Now of course some nationalists have twigged this. Some nationalist supporters and some academics now realise exactly the blind alley they are going down and what they are saying is lets have our own separate Scottish currency. Well let’s just think about that for a moment. Every time you go and visit somebody south of the border you would have to change your currency. Every time your granny, or your uncle or your auntie came up here they would have to get their currency in order to come and visit you. Or business is trying to trade with the rest of the UK would have to factor in the cost of the exchange rate. And of course, launching a new currency now in arguably the most turbulent economic times we have seen in modern times – that is what they would say in Yes Minister terms is “truly courageous”. You would be asking people to take a gamble on a currency that is wide open to manipulation and open to speculation as oil prices rise and fall. It is an absolutely ridiculous policy that would be gambling with Scotland’s future in a way that I think is totally unacceptable.

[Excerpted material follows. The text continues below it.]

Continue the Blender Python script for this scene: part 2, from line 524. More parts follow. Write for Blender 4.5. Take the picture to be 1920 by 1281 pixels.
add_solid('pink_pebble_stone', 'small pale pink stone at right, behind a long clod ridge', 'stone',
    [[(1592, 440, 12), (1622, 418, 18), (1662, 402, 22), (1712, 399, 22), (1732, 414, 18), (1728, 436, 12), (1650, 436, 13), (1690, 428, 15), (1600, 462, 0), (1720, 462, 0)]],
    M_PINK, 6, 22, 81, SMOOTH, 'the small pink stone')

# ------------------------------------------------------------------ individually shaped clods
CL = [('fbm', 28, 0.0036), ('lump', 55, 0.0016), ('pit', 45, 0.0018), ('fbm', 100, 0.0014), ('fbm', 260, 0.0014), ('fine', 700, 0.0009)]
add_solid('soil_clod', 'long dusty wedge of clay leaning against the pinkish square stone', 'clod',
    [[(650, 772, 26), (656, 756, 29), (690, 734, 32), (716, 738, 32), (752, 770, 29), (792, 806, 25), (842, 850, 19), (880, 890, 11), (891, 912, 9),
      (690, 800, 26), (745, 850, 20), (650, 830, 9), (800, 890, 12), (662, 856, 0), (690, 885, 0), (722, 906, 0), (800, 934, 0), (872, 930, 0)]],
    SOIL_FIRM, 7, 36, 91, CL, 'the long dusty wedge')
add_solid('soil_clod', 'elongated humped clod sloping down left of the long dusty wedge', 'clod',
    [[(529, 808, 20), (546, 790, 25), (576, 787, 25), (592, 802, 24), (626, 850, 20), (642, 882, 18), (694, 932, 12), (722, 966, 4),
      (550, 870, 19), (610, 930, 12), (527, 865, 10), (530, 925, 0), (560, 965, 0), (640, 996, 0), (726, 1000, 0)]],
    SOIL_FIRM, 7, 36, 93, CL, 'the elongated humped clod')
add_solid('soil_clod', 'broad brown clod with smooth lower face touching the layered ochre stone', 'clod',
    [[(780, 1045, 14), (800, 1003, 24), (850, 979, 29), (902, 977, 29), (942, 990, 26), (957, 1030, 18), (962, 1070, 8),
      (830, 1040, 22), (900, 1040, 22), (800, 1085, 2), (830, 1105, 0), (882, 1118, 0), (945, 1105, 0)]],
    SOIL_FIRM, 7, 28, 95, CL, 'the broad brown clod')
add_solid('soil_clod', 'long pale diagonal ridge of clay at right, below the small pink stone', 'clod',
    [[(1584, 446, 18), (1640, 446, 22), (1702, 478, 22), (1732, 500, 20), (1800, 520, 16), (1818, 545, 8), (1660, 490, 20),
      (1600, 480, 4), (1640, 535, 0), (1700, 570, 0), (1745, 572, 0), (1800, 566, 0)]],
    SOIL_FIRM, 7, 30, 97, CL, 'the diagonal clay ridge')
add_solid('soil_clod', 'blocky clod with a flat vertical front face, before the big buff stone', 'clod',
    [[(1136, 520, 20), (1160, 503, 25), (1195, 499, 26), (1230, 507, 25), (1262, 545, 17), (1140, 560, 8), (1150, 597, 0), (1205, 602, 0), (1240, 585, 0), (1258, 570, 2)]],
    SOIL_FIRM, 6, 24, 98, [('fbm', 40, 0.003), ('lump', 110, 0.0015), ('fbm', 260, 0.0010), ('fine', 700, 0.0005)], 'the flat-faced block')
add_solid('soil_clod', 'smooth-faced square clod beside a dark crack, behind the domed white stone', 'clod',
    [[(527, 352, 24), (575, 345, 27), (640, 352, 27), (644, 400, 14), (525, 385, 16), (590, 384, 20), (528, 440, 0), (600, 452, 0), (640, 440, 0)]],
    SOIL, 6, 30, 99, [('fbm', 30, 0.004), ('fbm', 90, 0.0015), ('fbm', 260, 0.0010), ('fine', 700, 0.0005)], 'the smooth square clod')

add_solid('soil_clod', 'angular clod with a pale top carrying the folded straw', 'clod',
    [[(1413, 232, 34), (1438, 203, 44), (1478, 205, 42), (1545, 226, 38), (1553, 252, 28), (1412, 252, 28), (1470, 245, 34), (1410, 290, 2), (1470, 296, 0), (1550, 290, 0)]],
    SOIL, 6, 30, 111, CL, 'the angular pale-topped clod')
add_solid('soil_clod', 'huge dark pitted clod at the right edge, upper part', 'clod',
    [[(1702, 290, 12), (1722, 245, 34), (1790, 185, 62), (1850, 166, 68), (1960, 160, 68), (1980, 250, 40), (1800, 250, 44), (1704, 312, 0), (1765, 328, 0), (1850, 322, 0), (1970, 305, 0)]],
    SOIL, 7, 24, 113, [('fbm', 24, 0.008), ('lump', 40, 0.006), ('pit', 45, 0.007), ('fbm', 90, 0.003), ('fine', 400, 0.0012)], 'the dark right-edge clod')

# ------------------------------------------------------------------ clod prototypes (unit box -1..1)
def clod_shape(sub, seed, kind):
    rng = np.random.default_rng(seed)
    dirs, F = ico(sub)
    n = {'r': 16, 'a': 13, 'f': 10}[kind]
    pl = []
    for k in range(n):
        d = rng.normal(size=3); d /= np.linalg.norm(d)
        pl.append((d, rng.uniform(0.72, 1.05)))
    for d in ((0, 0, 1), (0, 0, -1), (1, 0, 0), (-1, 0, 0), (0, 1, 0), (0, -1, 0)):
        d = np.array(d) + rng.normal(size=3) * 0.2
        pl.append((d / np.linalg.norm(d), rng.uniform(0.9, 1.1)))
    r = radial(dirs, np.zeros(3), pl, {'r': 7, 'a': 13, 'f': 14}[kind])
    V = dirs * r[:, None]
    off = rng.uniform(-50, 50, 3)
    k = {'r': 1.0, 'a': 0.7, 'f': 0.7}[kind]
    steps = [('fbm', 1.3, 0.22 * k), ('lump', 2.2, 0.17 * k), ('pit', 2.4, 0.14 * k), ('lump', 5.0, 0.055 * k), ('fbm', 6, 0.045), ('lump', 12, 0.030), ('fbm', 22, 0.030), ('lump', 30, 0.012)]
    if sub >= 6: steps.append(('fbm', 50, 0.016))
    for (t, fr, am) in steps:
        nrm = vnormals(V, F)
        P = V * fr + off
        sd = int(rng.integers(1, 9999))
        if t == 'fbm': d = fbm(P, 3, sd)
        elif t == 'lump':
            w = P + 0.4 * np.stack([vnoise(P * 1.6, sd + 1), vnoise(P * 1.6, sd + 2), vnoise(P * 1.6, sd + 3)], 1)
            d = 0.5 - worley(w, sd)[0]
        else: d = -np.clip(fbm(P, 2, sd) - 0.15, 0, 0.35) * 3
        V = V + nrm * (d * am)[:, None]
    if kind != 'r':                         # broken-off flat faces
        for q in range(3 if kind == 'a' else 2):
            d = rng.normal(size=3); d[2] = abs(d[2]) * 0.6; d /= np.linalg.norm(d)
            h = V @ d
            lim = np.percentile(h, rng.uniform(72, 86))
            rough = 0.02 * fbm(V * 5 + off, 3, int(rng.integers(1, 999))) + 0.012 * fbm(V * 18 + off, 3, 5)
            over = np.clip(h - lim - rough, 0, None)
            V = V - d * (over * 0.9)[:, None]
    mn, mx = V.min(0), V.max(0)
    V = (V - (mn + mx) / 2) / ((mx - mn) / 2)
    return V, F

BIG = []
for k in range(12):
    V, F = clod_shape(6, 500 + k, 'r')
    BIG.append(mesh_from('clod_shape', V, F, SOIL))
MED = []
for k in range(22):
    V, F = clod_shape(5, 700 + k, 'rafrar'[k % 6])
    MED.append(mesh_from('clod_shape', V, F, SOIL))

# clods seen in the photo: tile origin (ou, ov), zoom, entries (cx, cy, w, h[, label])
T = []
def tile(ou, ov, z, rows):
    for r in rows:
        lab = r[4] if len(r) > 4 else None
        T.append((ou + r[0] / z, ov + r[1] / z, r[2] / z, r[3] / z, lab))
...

Now, of course, Alex Salmond has said that he won’t debate the currency issue with me. The reason for that is that he does not have the answers to these questions but he cannot hide for the next 17 months. Scotland is entitled to an answer. What currency would we use? What will the consequences be?

And Scotland will be entitled, as I suspect it will, believe that the nationalist stance on this is – as on so many other things – is incredible and is falling apart.

I believe there is a much better choice for our future than separation. The last thing we need at the present time is more uncertainty and divisions.

If we walk away from the UK, we give our children a one way ticket to a deeply uncertain destination and that to me is totally unacceptable.

You know, as Scots, we know that there is nowhere better but we understand that there is something bigger.

That is why we are better and stronger together.